What the task requires: Copy each line that has the string "parts" somewhere in it.

Records to use:
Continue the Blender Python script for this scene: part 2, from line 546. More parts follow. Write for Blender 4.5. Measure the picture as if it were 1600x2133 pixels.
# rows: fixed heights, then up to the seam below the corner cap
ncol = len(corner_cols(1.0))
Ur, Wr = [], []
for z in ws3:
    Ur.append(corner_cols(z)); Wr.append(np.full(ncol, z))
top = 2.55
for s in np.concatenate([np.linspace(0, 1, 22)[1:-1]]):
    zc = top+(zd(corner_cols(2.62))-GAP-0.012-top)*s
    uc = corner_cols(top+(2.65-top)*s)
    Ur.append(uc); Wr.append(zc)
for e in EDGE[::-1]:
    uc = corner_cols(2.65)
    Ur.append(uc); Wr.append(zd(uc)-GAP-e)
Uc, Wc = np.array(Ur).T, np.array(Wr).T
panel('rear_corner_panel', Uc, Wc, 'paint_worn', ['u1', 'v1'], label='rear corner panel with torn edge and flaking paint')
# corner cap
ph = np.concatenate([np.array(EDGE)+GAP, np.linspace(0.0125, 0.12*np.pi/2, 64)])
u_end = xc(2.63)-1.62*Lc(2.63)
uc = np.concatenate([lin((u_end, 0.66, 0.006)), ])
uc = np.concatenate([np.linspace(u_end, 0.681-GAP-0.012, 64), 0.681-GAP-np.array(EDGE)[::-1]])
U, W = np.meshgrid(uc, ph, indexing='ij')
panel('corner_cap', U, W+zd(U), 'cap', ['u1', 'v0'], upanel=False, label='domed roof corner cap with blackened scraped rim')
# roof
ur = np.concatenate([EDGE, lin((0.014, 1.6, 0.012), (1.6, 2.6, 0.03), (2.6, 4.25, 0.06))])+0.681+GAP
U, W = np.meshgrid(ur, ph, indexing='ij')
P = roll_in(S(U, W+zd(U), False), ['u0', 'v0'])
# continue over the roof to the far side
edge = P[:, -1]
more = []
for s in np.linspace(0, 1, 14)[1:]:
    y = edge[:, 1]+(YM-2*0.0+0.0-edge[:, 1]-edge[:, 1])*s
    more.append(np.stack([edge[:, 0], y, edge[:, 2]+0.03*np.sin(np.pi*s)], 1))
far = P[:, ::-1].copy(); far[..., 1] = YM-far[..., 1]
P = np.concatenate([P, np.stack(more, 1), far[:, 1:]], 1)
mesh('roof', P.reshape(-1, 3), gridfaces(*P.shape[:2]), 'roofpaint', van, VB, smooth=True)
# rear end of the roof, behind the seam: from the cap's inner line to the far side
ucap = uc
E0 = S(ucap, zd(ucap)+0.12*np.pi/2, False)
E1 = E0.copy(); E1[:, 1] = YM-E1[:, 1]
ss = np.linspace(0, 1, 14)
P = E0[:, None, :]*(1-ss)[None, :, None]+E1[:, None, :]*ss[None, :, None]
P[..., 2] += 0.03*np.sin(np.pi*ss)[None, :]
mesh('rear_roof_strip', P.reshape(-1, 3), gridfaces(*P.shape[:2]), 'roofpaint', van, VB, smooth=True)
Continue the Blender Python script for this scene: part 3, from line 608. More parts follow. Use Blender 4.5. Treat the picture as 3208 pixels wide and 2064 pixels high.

Response below:
Continue the Blender Python script for this scene: part 2, from line 546. More parts follow. Write for Blender 4.5. Measure the picture as if it were 1600x2133 pixels.
Continue the Blender Python script for this scene: part 3, from line 608. More parts follow. Use Blender 4.5. Treat the picture as 3208 pixels wide and 2064 pixels high.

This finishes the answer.